UK cap on migrants to face legal challenge

A leading immigration campaign group and several companies are preparing to mount a legal challenge against the coalition government's annual limit on migrants from India and other countries outside the European Union.

The annual cap is to be in place permanently from April 2011. Until then, the government has placed the limit at 24,100 migrants from outside the EU who could be allowed to take up jobs in Britain.

Several leading companies, including GE, and ministers in the David Cameron government have opposed the annual limit on the ground, saying that it is already hurting British economic recovery since companies are unable to find the right people with the right skills within the EU.

The Joint Council for the Welfare of Immigrants is preparing a case against the limit on the ground that the restrictive measure did not get parliamentary approval.

Habib Rahman, JCWI chief executive, told the Guardian that the group was very concerned about the damage the interim cap already appeared to be doing to British business.

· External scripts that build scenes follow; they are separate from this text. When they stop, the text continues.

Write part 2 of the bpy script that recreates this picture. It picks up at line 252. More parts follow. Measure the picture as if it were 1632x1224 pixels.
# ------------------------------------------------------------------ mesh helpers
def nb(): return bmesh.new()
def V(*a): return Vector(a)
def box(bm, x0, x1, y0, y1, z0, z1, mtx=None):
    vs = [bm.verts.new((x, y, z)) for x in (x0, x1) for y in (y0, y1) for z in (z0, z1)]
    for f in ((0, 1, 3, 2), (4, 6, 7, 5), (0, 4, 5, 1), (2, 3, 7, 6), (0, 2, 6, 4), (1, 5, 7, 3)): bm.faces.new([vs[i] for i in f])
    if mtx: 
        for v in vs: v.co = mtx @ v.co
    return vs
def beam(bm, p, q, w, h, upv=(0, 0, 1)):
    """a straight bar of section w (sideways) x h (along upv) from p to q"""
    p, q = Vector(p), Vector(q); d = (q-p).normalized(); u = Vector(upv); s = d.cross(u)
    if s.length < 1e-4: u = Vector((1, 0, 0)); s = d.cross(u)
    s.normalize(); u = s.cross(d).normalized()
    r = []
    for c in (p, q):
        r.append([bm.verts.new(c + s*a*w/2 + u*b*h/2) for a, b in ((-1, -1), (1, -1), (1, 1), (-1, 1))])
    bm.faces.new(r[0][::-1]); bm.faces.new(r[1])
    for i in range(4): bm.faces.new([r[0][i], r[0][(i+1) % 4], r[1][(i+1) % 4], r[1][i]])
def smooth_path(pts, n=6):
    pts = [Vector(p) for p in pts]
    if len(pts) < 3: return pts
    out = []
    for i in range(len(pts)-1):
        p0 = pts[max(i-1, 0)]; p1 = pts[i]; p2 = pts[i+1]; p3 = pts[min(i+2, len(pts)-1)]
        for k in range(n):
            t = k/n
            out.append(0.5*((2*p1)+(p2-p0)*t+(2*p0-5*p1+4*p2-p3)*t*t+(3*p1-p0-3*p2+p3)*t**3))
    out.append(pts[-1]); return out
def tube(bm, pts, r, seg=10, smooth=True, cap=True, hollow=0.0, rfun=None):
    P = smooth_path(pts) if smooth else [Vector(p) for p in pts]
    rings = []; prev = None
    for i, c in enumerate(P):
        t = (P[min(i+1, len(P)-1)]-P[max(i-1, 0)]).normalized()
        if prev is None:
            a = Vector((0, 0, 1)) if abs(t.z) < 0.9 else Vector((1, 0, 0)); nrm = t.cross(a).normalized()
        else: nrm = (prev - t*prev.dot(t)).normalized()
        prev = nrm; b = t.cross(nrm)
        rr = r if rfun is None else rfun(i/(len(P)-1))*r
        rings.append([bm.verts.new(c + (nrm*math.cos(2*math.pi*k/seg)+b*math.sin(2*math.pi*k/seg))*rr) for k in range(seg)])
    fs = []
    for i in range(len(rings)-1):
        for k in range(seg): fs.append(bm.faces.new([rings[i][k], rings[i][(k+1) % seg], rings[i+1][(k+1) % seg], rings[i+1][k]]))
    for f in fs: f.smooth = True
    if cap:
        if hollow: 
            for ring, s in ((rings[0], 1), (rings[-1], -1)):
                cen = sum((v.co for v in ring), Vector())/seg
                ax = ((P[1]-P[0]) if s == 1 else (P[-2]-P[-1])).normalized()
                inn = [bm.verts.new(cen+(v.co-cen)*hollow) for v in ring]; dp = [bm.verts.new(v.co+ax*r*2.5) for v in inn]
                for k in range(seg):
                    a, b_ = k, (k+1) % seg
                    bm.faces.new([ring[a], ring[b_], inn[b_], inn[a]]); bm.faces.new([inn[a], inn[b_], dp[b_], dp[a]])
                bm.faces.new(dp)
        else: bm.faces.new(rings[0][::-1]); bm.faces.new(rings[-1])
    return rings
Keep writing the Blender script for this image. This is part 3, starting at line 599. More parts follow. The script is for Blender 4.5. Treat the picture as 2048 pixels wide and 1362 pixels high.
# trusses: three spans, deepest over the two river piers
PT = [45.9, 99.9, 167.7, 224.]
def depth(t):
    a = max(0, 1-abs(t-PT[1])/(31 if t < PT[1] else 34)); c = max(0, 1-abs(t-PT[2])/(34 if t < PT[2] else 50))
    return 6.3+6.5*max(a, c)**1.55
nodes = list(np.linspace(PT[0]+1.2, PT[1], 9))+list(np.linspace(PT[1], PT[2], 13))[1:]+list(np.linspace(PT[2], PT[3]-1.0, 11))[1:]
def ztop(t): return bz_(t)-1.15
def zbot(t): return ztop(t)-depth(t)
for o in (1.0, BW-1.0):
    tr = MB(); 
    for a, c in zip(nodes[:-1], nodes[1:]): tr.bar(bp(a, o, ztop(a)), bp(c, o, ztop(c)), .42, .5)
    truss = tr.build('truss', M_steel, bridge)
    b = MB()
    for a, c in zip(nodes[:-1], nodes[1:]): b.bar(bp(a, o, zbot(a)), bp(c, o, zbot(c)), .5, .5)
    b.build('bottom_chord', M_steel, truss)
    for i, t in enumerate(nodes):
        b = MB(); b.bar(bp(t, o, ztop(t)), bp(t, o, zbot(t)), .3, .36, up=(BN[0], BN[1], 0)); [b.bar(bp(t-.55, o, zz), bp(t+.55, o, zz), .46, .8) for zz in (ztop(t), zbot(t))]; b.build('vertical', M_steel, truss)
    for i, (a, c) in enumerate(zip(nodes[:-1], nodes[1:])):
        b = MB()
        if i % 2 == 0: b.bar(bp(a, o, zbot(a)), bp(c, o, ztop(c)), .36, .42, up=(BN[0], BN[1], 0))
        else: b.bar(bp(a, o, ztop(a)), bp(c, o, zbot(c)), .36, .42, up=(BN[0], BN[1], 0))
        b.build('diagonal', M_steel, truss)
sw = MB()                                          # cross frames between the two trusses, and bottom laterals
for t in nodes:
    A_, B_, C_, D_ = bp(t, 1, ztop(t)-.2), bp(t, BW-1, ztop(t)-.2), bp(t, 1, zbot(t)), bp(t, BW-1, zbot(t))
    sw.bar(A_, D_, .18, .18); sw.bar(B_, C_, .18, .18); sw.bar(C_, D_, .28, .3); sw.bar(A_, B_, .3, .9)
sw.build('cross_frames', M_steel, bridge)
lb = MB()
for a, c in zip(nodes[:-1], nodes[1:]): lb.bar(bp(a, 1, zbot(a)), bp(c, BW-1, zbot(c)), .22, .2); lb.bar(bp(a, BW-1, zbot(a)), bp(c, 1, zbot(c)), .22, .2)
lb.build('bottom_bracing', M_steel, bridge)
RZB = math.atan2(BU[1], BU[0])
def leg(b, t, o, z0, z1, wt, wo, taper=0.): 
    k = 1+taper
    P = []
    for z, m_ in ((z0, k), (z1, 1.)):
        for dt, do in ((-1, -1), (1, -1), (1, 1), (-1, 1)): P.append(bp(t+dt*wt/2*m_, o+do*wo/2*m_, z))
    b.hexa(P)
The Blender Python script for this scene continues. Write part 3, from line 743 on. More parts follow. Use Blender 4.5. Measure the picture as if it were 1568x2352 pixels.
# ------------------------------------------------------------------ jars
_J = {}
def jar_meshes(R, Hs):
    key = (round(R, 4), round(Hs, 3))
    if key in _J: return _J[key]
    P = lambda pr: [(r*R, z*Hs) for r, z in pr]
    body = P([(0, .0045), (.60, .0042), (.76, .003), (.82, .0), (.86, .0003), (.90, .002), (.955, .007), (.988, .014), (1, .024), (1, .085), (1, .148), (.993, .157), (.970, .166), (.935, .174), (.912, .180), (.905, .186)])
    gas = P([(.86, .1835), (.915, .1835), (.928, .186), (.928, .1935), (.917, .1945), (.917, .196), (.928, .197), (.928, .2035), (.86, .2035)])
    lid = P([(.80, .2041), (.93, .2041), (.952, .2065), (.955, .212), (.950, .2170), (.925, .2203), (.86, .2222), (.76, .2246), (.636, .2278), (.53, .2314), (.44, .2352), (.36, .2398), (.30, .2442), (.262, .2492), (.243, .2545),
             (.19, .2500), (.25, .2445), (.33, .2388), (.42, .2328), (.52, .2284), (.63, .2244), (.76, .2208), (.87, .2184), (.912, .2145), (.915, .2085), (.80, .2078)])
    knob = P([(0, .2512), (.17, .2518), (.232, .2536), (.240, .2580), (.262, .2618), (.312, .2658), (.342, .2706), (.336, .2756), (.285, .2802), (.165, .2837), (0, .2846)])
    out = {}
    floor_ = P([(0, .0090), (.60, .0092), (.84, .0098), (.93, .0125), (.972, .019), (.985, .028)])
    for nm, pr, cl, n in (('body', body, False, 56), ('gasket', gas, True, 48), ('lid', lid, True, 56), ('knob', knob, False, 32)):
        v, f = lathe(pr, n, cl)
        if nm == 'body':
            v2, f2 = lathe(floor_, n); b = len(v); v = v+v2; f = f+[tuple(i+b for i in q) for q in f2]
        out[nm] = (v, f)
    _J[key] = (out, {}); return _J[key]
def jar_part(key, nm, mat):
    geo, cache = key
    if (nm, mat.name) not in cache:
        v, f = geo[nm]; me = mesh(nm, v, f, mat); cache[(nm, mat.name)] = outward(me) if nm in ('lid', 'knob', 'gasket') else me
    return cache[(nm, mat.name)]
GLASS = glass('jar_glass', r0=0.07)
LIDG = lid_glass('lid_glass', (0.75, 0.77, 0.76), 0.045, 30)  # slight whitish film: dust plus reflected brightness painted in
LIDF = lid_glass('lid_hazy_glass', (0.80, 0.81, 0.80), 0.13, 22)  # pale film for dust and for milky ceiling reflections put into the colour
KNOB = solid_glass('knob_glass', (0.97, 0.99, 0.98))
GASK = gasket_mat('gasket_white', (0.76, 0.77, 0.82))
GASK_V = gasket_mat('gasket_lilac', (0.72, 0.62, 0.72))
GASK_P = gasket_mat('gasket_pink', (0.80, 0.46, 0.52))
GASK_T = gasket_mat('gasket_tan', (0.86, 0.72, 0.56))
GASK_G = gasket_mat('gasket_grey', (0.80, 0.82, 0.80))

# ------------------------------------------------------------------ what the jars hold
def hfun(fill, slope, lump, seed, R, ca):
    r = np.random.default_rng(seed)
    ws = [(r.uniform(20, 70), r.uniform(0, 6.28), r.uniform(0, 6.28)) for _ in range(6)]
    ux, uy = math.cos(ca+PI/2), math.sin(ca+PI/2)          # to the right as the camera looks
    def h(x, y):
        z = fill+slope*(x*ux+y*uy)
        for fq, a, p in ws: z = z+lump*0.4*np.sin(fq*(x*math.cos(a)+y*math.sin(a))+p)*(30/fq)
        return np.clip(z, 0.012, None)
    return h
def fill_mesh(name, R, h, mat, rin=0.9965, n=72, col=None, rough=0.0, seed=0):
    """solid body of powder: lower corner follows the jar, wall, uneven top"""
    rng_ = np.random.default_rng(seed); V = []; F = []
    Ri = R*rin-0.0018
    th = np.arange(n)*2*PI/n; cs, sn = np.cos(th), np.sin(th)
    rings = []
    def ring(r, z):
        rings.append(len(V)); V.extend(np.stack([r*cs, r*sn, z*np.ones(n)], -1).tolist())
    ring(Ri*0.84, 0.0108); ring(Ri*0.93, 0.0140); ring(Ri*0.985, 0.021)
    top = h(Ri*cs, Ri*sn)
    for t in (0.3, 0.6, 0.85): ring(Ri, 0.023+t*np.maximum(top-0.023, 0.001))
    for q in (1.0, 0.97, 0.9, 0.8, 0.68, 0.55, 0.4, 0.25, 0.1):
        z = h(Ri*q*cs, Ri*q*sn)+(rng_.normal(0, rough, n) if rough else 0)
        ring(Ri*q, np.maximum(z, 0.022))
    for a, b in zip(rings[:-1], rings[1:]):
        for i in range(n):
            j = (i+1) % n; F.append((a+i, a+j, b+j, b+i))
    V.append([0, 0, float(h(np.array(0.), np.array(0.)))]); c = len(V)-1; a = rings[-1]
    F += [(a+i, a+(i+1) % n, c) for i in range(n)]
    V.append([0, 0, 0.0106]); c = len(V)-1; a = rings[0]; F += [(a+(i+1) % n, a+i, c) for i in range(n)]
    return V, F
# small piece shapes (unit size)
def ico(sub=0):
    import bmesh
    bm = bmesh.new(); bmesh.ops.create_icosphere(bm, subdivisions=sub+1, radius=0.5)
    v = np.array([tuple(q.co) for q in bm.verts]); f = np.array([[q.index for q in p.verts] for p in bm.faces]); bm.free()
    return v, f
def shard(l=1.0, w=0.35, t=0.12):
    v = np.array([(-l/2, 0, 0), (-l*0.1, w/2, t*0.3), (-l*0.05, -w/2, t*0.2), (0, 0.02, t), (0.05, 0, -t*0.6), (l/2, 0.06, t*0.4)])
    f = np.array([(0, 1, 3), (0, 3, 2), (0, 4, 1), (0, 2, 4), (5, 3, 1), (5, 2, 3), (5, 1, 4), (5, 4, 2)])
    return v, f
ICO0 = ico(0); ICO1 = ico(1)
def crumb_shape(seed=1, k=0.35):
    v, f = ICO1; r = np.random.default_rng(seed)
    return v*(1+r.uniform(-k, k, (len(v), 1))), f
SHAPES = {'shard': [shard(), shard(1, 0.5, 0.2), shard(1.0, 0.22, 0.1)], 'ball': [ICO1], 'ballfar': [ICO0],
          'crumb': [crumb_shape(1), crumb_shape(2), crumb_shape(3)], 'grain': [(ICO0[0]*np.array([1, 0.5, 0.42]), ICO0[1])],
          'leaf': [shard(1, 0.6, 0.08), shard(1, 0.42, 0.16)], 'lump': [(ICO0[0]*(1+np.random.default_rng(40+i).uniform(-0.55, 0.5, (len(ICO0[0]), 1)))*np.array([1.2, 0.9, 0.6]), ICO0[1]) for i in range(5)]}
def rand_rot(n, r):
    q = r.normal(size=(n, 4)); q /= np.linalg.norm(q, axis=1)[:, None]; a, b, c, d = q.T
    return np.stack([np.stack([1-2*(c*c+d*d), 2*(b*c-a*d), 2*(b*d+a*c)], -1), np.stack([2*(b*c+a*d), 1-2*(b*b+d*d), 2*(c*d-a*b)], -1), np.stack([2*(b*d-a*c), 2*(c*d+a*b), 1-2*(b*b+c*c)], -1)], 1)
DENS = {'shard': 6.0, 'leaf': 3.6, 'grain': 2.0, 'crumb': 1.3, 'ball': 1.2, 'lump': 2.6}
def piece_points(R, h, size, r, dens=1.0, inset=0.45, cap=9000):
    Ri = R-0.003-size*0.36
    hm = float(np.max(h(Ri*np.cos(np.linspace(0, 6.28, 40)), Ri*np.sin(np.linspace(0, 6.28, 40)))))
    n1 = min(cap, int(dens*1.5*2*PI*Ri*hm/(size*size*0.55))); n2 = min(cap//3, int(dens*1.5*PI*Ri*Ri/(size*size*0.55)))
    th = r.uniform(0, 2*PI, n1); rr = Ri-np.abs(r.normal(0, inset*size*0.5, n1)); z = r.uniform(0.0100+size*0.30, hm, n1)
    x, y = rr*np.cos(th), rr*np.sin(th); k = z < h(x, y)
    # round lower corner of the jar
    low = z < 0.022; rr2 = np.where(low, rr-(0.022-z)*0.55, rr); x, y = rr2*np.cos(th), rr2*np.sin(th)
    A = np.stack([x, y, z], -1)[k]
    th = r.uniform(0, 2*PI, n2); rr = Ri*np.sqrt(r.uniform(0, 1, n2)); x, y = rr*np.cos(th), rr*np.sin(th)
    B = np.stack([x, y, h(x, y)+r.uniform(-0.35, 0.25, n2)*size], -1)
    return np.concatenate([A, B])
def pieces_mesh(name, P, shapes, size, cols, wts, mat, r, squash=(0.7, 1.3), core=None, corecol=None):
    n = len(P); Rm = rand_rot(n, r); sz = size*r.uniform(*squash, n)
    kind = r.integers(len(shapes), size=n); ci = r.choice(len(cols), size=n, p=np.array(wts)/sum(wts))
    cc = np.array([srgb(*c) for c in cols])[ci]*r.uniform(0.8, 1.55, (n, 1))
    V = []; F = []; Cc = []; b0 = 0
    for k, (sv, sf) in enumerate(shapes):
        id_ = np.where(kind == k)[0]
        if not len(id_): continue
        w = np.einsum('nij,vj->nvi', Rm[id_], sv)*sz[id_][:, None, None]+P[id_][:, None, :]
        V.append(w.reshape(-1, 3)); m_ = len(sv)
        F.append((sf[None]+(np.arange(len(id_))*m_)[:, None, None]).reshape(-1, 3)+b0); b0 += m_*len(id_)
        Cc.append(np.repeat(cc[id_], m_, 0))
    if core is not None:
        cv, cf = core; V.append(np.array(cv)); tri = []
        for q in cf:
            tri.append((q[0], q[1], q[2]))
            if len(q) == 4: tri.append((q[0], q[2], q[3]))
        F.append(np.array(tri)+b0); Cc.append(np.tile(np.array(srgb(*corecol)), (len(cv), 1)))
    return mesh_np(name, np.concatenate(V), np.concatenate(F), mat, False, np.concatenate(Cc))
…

He said: "It is harsh and disproportionate. We consider caps are a further attempt by the government to blame part of the financial difficulties the country finds itself in on migrants. Migrants fill the skill gap, create jobs and help rejuvenate the economy."

However, the immigration minister, Damian Green, said: "We will rigorously defend this challenge and are confident of success. The government has been clear, we will introduce our permanent annual limit on economic migrants from outside the EU from April 2011."

He added: "While we decide how the annual limit should operate it is imperative that we have interim measures in place to avoid a rush of applications from migrants before the new rules take effect."

The coalition government, he said, was "fully committed" to reduce the level of net migration back down to the levels of the 1990s: tens of thousands each year, not hundreds of thousands.

Introducing a limit on migrants from outside Europe coming here to work is just one of the ways we intend to achieve this, he added.